MEMBANGUN PESANTREN TANPA ‘CAWE-CAWE’ ORANG TUA
Oleh KH. Luthfi Bashori
Sejak kecil saya lebih senang jika menjadi diri saya sendiri, dan kurang senang bermanja ria kepada orang tua, atau kepada keluarga, apalagi jika harus mengandalkan silsilah nasab keturunan.
Setelah saya belajar di pesantren yang tentunya saat itu harus keluar dari rumah orang tua kurang lebih selama 9 tahun, maka saya merasakan ada kenikmatan yang sangat luar biasa, jika saya berhasil menjadi diri sendiri dan tidak terlalu menggantungkan segala sesuatu itu kepada nama besar dan kemapanan orang tua.
Rumah ayah, cukuplah besar, bertingkat 3, ada 10 kamar, demikian juga dengan pesantren yang didirikan oleh ayah, terhitung pesantren yang besar dan mentereng.
Namun, saya enggan menempatinya. Saya juga tidak mau kalah dengan prestasi ayah, maka saya pun merintis sebuah pesantren sendiri yang sederhana, sesuai kemampuan pribadi, dan merasa enggan jika disumbang dana pembangunan oleh orang tua.
Alhamdulillah saya berhasil membangun pesantren dan rumah kecil berukuran 6 x 10 dengan 5 kamar yang cukup sederhana, saya tempati bersama istri dan anak hingga kini, dari dana sendiri, walaupun rumah orang tua yang cukup mentereng itu sangat memungkinkan untuk saya tempati secara permanen.

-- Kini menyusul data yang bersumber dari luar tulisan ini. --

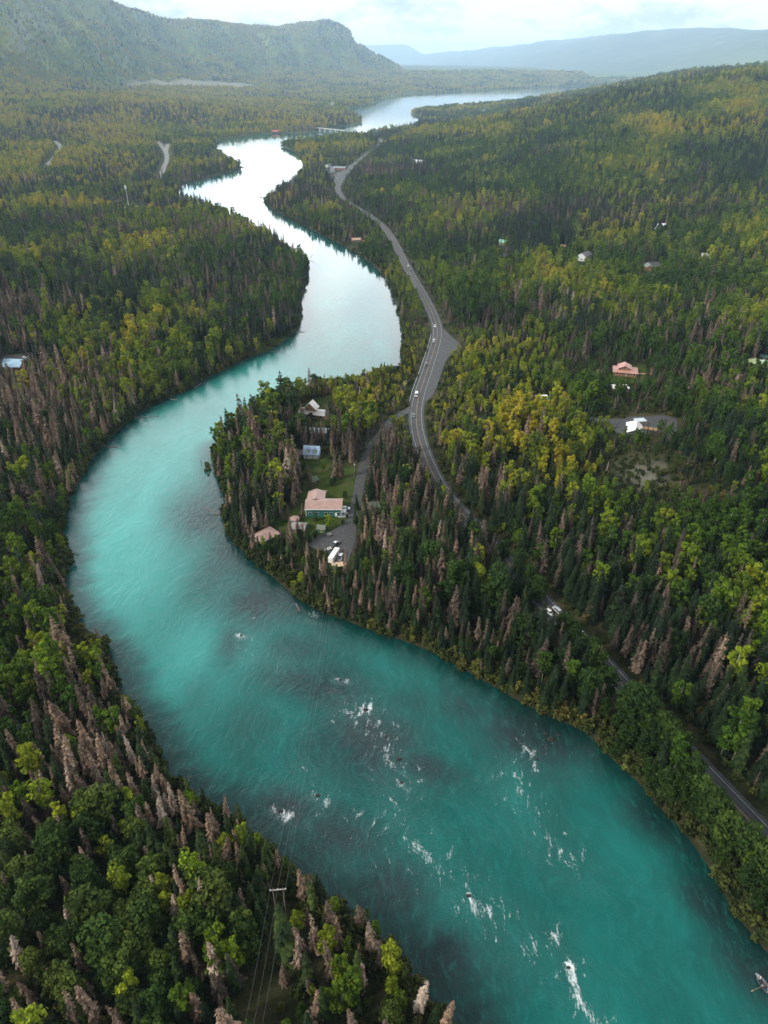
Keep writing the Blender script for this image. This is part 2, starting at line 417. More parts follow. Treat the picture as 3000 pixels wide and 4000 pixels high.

Semua bangunan rumah dan pesantren yang saya dirikan, saya rintis sendiri tanpa ada cawe-cawe keluarga secara langsung. Baik dana maupun kurikulum pendidikan, sengaja saya setting yang berbeda dengan pesantren rintisan orang tua, walaupun sejak tahun 1991, saya menjabat Ketua Umum Kepengurusan di pesantren orang tua.
Setelah ayah saya wafat, maka saya merangkap jabatan di samping sebagai pengasuh pesantren Ribath Almurtadla Al-Islami yang saya dirikan sendiri, juga sebagai pengasuh Pesantren Ilmu Al-Quran (PIQ) yang didirikan oleh ayah.
Semoga ke depan saya bisa membangun lagi pesantren-pesantren yang lain, untuk melebarkan sayap pendidikan islami.
Demikian juga dalam banyak hal, termasuk dalam dunia dakwah saya sering kali merintis atau melakukan sebuah langkah yang sengaja berusaha untuk tidak mengekor kepada kebesaran nama orang tua, maupun nama keluarga, hingga Alhamdulillah saya bisa berdakwah keliling manca negara dengan berbekal kemampuan pribadi, tanpa harus menggunakan embel-embel nasab keturunan.
Banyak komunitas yang saya berada di tengah-tengah mereka, dan mereka tidak mengenal kepribadian ayah saya, maupun sislilah nasab saya. Terutama para jama’ah yang berada di luar pulau Jawa serta di luar negeri.
Adapun cara saya menghormati kedua orang tua serta keluarga, adalah berusaha sekuat tenaga untuk menjaga dan melestarikan warisan amalan baik dan pesantren tinggalan orang tua, khususnya di saat saya berada di dalam lingkungan intern keluarga.
Dalam menceritakan ulasan di atas ini, tujuan saya tiada lain, ingin mengajak agar semua dzurriyah dari para ulama pendiri pesantren yang ada di tengah masyarakat itu, hendaklah mempersiapkan diri sejak dini, agar menjadi jiwa yang mandiri, siap terjun kemana saja saat diperlukan oleh umat Islam, dan tidak harus menggunakan nama besar orang tua maupun nasab keluarga, padahal dirinya sangat rapuh tanpa dasar ilmu agama yang memadai.
Tentunya, sangatlah kasihan nasib umat Islam di masa yang akan datang, dan mereka pun semakin kebingungan saat mencari panutan dan keteladanan untuk menggapai akhirat yang sebaik-baiknya, namun ternyata tokoh yang dijadikan panutan itu tidak mendalami ilmu agama, karena hanya berbekal nasab serta kebesaran nama orang tua atau nama keluarga. ZONK !!!